▶ _Task requirements_: From the listing below, copy every line with the word "scene".

━━ Stored data

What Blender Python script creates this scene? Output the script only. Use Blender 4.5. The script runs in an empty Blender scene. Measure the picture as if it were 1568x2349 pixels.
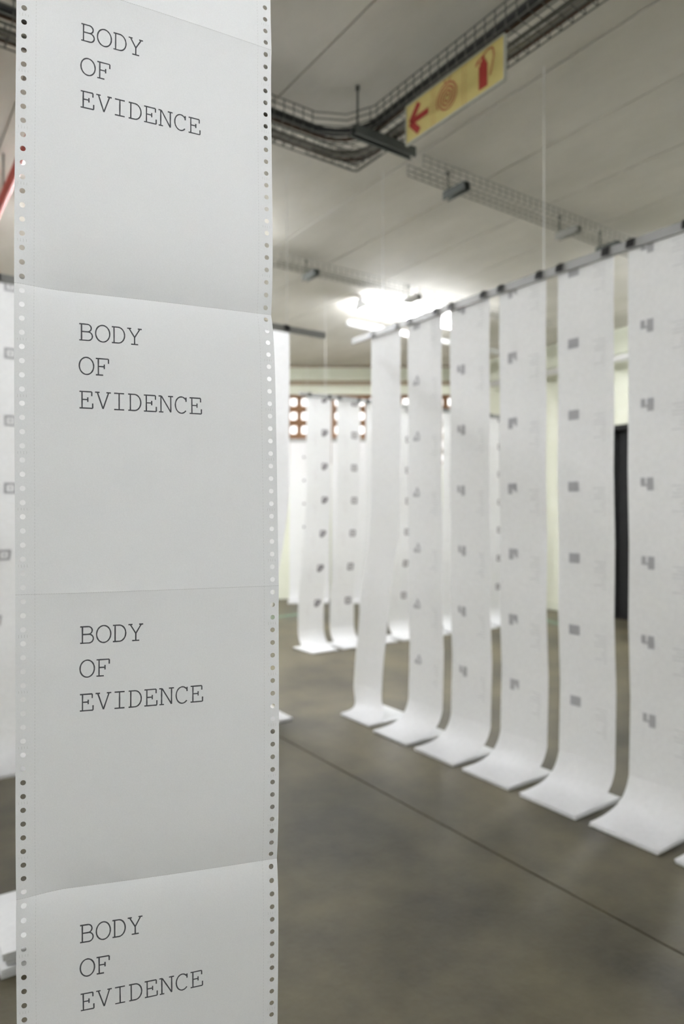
import bpy, math, random
from math import sin, cos, pi, radians
random.seed(7)
SC = bpy.context.scene
COL = SC.collection

# ---------------------------------------------------------------- camera, world, exposure
H = 1.085                      # camera height
YAW = radians(35)              # view direction against the room grid
cam_data = bpy.data.cameras.new('camera')
cam_data.sensor_fit = 'VERTICAL'; cam_data.sensor_height = 36; cam_data.sensor_width = 24
cam_data.lens = 24.0
cam_data.clip_start = 0.05; cam_data.clip_end = 200
cam_data.dof.use_dof = True
cam_data.dof.focus_distance = 0.655
cam_data.dof.aperture_fstop = 4.4
cam_data.dof.aperture_blades = 7
cam = bpy.data.objects.new('camera', cam_data); COL.objects.link(cam)
cam.location = (0, 0, H); cam.rotation_euler = (radians(90), 0, -YAW)
SC.camera = cam
SC.view_settings.view_transform = 'Standard'
SC.view_settings.look = 'None'
SC.view_settings.gamma = 1.0
SC.view_settings.use_curve_mapping = False
SC.view_settings.exposure = 1.84

world = bpy.data.worlds.new('world'); SC.world = world
world.use_nodes = True
bg = world.node_tree.nodes['Background']
bg.inputs[0].default_value = (1.0, 0.97, 0.94, 1); bg.inputs[1].default_value = 0.75

TUBE = 46.0          # strength of the fluorescent tubes
TUBE_COL = (0.94, 0.965, 1.0)

# ---------------------------------------------------------------- helpers
def W(X, Z, h):
    """camera-frame right / forward / up-from-eye (metres) -> world"""
    return (cos(YAW)*X + sin(YAW)*Z, -sin(YAW)*X + cos(YAW)*Z, H + h)

def mat(name, color, rough=0.7, metallic=0.0, emit=None, strength=0):
    m = bpy.data.materials.new(name); m.use_nodes = True
    b = m.node_tree.nodes['Principled BSDF']
    b.inputs['Base Color'].default_value = (*color, 1)
    b.inputs['Roughness'].default_value = rough
    b.inputs['Metallic'].default_value = metallic
    if emit:
        b.inputs['Emission Color'].default_value = (*emit, 1)
        b.inputs['Emission Strength'].default_value = strength
    return m

def noisy(m, c1, c2, scale=3.0, detail=6, bump=0.0, bscale=40, rough=None, stretch=(1, 1, 1), lo=.35, hi=.65):
    nt = m.node_tree; b = nt.nodes['Principled BSDF']
    tc = nt.nodes.new('ShaderNodeTexCoord'); mp = nt.nodes.new('ShaderNodeMapping')
    mp.inputs['Scale'].default_value = stretch
    nt.links.new(tc.outputs['Object'], mp.inputs['Vector'])
    n = nt.nodes.new('ShaderNodeTexNoise'); n.inputs['Scale'].default_value = scale
    n.inputs['Detail'].default_value = detail; n.inputs['Roughness'].default_value = .62
    nt.links.new(mp.outputs[0], n.inputs['Vector'])
    r = nt.nodes.new('ShaderNodeValToRGB')
    r.color_ramp.elements[0].position = lo; r.color_ramp.elements[0].color = (*c1, 1)
    r.color_ramp.elements[1].position = hi; r.color_ramp.elements[1].color = (*c2, 1)
    nt.links.new(n.outputs[0], r.inputs[0]); nt.links.new(r.outputs[0], b.inputs['Base Color'])
    if rough:
        mr = nt.nodes.new('ShaderNodeMapRange')
        mr.inputs['To Min'].default_value = rough[0]; mr.inputs['To Max'].default_value = rough[1]
        nt.links.new(n.outputs[0], mr.inputs['Value']); nt.links.new(mr.outputs[0], b.inputs['Roughness'])
    if bump:
        n2 = nt.nodes.new('ShaderNodeTexNoise'); n2.inputs['Scale'].default_value = bscale
        n2.inputs['Detail'].default_value = 4
        nt.links.new(mp.outputs[0], n2.inputs['Vector'])
        bp = nt.nodes.new('ShaderNodeBump'); bp.inputs['Strength'].default_value = bump
        bp.inputs['Distance'].default_value = 0.01
        nt.links.new(n2.outputs[0], bp.inputs['Height']); nt.links.new(bp.outputs[0], b.inputs['Normal'])
    return m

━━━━

▶ _Solved exercise_:
What Blender Python script creates this scene? Output the script only. Use Blender 4.5. The script runs in an empty Blender scene. Measure the picture as if it were 1568x2349 pixels.
SC = bpy.context.scene